One of the Toronto Film Festival movies I saw and said nothing about because I was bored and unmoved was Dante Ariola‘s Arthur Newman, which I keep misremembering the title of. What comes to mind are Alfred Newman, the composer, or Alfred E. Newman of MAD magazine.
Anyway, it costars the usually interesting or at least charismatic Colin Firth as the titular character, a very dull guy who decides to disappear from his own life and become a sort of imaginary golf pro, and Emily Blunt as a morose, leather-jacketed vagrant-knockabout. Together they narcotize and deflate and make a very dull film. I knew I wouldn’t last the duration, but I was hanging in there and hoping for the best when something happened that severed me from Arthur Newman and actually led to a walkout. It was a very minor thing, but it just hit me the wrong way and that was that.

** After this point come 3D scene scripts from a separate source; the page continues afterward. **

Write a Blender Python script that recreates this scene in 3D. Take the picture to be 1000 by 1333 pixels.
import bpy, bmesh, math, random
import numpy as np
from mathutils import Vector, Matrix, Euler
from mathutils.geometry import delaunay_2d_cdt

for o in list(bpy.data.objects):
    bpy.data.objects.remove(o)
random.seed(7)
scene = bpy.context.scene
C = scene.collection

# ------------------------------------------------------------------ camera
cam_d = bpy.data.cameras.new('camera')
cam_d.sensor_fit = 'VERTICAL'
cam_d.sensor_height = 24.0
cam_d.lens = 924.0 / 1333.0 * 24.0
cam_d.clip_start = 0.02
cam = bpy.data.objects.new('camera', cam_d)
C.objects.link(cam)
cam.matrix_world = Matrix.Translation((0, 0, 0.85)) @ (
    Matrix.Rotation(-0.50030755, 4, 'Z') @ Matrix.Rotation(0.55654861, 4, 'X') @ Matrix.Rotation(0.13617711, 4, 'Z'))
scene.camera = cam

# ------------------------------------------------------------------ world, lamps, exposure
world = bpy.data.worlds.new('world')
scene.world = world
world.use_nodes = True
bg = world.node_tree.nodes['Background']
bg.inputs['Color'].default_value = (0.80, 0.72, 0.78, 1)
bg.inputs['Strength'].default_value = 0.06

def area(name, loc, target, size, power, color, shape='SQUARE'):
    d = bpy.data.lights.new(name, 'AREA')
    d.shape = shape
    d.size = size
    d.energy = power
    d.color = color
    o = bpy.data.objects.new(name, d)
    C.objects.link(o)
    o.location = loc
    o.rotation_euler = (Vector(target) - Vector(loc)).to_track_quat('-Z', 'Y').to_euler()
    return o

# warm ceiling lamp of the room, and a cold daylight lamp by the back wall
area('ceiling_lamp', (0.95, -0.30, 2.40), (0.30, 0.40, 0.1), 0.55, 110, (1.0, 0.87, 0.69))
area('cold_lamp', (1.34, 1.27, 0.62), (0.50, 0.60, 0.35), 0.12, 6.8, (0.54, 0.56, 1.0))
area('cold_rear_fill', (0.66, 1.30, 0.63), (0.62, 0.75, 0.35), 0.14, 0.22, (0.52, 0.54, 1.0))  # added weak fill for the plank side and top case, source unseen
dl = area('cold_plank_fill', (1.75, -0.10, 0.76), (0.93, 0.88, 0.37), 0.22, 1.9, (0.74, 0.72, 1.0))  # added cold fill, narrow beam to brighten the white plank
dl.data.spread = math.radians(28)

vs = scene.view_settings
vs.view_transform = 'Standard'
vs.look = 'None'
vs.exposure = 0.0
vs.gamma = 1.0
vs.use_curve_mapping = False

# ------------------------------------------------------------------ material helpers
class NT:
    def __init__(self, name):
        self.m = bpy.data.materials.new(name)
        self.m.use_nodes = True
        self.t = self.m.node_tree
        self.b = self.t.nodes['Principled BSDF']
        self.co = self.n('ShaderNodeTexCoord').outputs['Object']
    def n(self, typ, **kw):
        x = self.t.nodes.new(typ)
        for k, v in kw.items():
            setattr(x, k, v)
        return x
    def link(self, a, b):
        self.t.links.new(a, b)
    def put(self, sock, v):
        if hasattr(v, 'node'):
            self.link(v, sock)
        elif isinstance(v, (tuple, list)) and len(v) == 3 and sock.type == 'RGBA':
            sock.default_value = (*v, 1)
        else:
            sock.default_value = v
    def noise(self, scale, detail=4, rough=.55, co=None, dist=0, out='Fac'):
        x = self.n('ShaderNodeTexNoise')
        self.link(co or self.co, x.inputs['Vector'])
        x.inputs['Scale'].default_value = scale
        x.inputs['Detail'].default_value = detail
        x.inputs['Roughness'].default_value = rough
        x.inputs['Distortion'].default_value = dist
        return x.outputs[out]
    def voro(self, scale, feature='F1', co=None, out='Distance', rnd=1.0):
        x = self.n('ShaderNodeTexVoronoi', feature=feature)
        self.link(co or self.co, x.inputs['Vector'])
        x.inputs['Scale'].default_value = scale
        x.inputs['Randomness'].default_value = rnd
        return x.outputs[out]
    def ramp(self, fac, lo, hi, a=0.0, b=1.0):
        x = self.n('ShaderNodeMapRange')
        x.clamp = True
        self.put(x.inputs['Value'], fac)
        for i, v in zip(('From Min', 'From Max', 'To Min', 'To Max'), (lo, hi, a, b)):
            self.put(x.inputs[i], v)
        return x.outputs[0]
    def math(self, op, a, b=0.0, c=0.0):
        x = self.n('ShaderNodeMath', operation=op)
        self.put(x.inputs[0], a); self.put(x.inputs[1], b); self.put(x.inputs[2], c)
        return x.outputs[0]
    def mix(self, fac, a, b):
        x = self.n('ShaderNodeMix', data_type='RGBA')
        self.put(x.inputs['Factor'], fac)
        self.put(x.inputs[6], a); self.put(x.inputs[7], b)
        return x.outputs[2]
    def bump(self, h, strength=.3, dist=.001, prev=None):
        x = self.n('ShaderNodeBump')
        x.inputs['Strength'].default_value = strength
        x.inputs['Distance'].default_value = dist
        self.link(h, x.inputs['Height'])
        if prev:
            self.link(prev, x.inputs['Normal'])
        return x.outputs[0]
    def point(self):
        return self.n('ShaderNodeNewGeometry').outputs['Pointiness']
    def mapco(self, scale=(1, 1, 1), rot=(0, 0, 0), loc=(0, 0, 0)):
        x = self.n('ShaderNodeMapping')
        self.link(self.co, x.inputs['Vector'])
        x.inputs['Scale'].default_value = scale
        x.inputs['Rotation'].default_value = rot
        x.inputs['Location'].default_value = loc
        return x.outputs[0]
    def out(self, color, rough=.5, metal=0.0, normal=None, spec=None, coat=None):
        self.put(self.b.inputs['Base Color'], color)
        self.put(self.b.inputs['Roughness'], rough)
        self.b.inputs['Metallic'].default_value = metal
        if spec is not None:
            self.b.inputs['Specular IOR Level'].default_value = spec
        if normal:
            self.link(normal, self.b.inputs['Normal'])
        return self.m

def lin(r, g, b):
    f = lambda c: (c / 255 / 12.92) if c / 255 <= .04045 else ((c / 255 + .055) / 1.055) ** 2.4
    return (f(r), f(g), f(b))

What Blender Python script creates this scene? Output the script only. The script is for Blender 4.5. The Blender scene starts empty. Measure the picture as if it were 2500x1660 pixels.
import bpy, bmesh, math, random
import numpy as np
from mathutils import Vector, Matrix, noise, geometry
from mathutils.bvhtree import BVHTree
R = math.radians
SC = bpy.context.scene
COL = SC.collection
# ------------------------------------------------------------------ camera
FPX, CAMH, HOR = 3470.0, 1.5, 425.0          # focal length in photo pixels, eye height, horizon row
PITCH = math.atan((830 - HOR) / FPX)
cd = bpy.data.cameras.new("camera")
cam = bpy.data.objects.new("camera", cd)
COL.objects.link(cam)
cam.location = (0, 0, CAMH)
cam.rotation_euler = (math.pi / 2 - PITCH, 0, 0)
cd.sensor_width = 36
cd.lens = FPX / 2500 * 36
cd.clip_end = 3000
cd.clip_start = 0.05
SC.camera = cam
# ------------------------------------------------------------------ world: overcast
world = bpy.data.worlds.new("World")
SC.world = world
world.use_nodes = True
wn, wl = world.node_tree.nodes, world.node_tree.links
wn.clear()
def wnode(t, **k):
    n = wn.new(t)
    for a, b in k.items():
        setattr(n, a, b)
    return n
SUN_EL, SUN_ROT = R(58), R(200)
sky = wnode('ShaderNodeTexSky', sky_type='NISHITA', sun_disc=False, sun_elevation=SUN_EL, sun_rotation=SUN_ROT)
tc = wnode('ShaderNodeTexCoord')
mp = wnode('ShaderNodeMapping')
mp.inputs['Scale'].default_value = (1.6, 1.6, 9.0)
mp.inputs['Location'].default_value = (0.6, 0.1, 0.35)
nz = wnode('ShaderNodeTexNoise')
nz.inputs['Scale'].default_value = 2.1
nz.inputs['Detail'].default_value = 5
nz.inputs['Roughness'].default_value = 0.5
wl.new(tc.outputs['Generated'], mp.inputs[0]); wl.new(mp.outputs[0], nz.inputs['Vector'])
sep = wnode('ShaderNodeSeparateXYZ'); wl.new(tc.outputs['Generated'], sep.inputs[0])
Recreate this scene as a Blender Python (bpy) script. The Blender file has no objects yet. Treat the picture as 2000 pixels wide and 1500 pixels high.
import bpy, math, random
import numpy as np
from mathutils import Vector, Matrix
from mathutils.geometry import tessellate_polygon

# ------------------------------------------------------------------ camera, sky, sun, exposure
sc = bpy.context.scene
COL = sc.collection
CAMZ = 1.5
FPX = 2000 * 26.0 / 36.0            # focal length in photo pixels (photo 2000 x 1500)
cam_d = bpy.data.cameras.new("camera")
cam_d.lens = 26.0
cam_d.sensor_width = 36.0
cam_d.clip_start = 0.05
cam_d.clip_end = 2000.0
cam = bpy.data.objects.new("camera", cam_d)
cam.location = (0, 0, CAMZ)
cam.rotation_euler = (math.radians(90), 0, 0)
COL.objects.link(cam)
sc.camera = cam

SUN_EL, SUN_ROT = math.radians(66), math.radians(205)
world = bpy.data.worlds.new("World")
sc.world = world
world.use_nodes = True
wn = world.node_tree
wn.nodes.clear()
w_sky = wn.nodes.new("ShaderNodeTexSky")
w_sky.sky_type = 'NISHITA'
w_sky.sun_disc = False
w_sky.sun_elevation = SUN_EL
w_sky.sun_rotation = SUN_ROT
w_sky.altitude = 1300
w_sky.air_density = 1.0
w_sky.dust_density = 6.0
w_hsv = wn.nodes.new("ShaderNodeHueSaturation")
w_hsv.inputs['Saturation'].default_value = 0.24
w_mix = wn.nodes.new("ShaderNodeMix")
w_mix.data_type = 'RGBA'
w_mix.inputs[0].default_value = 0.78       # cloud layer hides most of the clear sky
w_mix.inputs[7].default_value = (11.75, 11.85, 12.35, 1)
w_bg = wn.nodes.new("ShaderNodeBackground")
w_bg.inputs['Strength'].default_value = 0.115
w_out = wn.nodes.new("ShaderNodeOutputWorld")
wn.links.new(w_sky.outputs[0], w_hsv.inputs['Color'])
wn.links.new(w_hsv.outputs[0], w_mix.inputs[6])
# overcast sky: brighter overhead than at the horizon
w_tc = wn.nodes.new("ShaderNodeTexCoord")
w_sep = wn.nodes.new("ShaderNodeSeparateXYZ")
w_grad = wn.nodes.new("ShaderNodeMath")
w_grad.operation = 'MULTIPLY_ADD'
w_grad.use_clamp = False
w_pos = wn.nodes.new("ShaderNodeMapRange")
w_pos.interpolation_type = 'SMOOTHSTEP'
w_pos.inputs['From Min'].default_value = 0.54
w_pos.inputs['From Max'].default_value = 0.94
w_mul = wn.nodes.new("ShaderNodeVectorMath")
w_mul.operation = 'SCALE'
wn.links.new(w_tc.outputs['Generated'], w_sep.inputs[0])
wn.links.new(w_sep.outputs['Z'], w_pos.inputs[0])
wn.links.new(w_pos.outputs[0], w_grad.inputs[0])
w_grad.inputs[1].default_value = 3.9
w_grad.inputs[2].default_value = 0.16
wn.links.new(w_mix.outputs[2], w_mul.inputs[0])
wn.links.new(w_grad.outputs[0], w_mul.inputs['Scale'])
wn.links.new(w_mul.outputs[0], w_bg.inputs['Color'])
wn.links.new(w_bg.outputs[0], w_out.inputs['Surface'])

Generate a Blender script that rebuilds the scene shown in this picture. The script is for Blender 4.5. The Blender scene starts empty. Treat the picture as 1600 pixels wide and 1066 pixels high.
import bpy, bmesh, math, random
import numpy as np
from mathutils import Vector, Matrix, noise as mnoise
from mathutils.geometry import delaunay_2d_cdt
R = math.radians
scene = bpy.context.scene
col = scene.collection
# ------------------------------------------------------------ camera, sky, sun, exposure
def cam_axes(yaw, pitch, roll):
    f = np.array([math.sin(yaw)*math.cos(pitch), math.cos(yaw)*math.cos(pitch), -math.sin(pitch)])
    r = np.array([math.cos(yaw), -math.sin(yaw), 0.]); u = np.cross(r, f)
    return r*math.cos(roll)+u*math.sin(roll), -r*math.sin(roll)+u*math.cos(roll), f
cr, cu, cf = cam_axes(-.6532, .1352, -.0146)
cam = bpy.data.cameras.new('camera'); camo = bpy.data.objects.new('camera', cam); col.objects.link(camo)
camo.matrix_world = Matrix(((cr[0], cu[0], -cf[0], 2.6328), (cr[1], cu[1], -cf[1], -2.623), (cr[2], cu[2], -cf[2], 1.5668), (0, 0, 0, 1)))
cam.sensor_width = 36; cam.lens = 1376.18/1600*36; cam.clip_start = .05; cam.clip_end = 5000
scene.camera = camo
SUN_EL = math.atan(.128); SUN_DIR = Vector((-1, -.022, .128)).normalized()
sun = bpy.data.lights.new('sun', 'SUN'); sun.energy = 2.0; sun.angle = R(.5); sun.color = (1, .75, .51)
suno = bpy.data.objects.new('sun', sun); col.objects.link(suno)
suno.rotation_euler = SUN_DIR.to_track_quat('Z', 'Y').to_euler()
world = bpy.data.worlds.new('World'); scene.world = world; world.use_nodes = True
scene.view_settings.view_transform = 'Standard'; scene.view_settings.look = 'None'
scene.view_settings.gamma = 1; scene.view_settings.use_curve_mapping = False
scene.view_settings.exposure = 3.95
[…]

There’s a scene in which Firth’s Arthur is urging Blunt’s Mike to get on a bus to Durham, North Carolina (she’s from there or something). But she doesn’t want to go, she says, because “I don’t like Durham.” But she doesn’t say that — she says “I don’t like Derm.” And the instant she said “Derm” I shook off the boredom and wondered why she’d say that because I was now mildly pissed off.
How do most people pronounce “Durham”? I asked a girl who worked at a Toronto cafe how she would prounounce it and she said “DurHAM?” An English literature professor visiting from Oxford or Cambridge might say “Dourhahm.” I pronounce “Durham” as a two-syllable thing with a muffled “uhr” that sounds like “Duhrrum.” But Derm (as in “perm” spelled with a p or Bruce Dern spelled with an m) is dead wrong. Nobody says it that way, and if they do they’re mistsken.
I guess Blunt got screwed up because she’s British and somebody told her it’s pronounced “Derm” and she didn’t know any better, and the director was no help because he’s Italian. I only know that “derm” was a deal-breaker, and that I can’t get the sound of Blunt saying “I don’t like derrrmm!” out of my head.